BEIJING, May 6 (Reuters) - Pakistani Interior Minister Rehman Malik said on Thursday, May 6, he thought it unlikely that a Pakistani-American arrested over a failed plot to bomb New York's Times Square had acted alone.
Faisal Shahzad, 30, was arrested on Monday night after he was removed from an Emirates plane at New York’s John F. Kennedy International Airport that was about to depart for Dubai. He had been on his way back to Pakistan.
"According to the available information, he says it was his individual act. I would not tend to believe that," Malik told Reuters in an interview during a visit to the Chinese capital.
"We need to know whether he was framed, whether he was used by somebody…is he part of a gang of terrorists, we need to know the answer to all those questions."

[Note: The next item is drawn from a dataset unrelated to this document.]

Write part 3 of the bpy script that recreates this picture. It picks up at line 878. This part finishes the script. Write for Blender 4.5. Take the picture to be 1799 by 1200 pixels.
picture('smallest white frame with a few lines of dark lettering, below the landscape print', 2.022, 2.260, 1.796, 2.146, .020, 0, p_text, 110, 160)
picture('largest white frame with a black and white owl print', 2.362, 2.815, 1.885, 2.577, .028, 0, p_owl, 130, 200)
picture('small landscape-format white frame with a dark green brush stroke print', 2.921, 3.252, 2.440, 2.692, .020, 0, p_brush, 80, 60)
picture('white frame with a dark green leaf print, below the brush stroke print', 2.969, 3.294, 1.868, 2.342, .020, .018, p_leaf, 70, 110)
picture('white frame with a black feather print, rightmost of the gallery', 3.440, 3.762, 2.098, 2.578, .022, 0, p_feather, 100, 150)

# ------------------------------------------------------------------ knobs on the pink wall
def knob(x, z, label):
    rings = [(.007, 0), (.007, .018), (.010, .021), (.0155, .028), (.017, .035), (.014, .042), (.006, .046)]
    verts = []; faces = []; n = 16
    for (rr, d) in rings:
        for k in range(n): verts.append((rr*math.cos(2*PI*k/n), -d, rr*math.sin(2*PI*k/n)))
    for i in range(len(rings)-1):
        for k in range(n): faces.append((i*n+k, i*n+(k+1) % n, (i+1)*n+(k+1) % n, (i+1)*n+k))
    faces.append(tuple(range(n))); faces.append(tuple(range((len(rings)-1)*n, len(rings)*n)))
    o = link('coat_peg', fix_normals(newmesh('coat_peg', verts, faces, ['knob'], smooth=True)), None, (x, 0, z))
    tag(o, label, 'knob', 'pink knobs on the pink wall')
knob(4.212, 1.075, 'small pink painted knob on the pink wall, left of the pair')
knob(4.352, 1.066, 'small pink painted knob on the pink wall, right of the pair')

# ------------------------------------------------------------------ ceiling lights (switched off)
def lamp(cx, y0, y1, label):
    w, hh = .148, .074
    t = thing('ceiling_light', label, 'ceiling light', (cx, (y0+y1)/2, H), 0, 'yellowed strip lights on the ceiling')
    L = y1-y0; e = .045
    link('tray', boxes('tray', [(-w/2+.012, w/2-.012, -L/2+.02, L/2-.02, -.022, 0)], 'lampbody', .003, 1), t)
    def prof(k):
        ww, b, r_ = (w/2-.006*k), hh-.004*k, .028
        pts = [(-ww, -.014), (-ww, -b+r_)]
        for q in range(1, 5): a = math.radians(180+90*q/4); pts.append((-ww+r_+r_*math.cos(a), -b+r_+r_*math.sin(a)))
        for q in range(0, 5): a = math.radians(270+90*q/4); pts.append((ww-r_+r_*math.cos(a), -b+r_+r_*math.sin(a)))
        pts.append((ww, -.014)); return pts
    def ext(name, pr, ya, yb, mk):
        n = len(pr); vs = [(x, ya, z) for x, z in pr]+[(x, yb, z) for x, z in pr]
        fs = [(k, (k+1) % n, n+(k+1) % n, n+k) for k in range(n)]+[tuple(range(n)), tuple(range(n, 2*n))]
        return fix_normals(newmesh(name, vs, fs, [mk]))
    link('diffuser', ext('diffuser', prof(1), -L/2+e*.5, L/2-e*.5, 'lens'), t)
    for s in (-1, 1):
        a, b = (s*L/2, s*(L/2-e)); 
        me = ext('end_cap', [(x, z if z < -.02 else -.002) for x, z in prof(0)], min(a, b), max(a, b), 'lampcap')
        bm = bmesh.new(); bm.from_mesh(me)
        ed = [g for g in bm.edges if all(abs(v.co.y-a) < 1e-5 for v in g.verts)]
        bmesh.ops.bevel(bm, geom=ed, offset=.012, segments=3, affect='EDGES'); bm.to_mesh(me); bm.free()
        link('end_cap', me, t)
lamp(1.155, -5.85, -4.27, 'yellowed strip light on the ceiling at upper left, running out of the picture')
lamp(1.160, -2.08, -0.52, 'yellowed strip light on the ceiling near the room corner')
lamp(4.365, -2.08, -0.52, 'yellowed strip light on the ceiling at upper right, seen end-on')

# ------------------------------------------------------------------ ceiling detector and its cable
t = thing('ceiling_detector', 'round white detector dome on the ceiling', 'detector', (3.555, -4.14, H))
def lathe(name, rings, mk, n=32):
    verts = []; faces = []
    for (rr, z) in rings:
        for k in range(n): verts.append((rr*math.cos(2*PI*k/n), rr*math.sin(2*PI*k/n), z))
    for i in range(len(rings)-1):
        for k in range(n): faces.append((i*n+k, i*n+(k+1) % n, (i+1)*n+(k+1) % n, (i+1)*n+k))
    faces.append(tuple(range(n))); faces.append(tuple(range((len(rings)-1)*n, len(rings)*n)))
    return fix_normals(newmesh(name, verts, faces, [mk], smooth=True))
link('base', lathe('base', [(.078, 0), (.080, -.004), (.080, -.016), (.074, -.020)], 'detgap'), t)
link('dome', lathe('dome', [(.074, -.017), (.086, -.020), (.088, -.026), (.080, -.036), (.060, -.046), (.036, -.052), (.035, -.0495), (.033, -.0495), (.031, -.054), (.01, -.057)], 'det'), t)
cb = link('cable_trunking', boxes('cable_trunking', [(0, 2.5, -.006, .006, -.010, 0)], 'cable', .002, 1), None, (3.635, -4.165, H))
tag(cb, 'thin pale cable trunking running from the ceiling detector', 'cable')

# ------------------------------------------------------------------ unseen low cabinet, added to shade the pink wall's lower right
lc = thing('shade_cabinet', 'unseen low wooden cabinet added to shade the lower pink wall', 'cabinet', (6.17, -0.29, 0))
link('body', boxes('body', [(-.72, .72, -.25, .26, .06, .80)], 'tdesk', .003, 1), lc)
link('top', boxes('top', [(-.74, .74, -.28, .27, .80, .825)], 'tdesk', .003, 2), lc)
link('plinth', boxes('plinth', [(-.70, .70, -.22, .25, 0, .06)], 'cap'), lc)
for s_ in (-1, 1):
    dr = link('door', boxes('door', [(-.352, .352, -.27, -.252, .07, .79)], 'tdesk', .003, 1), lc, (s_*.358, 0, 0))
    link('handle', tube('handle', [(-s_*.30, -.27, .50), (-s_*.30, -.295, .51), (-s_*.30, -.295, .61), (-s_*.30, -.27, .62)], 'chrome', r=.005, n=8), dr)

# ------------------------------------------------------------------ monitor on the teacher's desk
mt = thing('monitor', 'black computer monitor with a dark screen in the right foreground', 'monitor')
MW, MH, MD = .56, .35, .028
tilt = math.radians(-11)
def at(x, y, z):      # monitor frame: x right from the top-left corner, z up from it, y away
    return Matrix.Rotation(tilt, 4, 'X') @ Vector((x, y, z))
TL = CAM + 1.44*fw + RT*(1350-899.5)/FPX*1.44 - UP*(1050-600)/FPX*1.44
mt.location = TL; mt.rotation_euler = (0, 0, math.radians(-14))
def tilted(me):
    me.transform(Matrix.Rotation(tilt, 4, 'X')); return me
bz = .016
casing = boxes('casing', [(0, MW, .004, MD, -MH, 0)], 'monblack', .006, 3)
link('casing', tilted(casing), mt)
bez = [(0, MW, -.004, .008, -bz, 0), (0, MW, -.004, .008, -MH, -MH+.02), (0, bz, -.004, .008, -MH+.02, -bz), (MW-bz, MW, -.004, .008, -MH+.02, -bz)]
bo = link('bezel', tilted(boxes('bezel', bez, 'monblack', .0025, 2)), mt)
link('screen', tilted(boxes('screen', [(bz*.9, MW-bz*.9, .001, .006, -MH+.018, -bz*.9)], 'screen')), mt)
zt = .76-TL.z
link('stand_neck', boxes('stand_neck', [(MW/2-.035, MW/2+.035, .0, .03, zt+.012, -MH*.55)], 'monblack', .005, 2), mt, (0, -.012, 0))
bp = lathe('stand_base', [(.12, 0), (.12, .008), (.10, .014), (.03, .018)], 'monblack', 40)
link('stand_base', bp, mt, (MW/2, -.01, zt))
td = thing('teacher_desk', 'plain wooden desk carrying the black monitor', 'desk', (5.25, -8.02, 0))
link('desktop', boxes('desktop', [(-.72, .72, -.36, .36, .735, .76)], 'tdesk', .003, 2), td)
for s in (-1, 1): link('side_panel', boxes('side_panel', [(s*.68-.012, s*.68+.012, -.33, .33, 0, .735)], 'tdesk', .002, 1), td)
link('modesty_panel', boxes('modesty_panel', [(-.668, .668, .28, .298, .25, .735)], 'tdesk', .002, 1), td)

Malik said that Pakistan had not yet received a formal request for help from the United States, but was ready to give them "every help, full support" to bring the culprits to justice.
Pakistan’s security officials had started investigating the suspect, son of a retired Pakistani air vice-marshal, as soon as his name became public, he added.
"When we heard through the media (the name) Faisal Shahzad, we started our identifying process, and we identified the entire family, their associates, their bank accounts, their telephone numbers, and of course in the meantime got in touch with the U.S. administration," Malik said.
But asked about a report that the United States had asked to interview Shahzad’s parents, Malik said that when he left Pakistan on Wednesday evening, no such request had been received.
He declined to comment on possible ties between Shahzad and militant groups in Pakistan without more information about the interrogation or details of charges against the suspect.
"I will be able to come forward and give our view only once we have seen the interrogation report in total," he said, but he hinted that there was likely some militant involvement.
"Making a bomb is not an easy game, so this means there is something more than what we are seeing at present."
U.S. prosecutors said Shahzad had admitted to receiving bomb-making training in a Taliban and al Qaeda stronghold in Pakistan. A law enforcement source said investigators believed the Pakistani Taliban financed that training.
Shahzad, who was born in Pakistan and became a U.S. citizen last year, has been charged with attempting to use a weapon of mass destruction and trying to kill and maim people within the United States as well as other counts.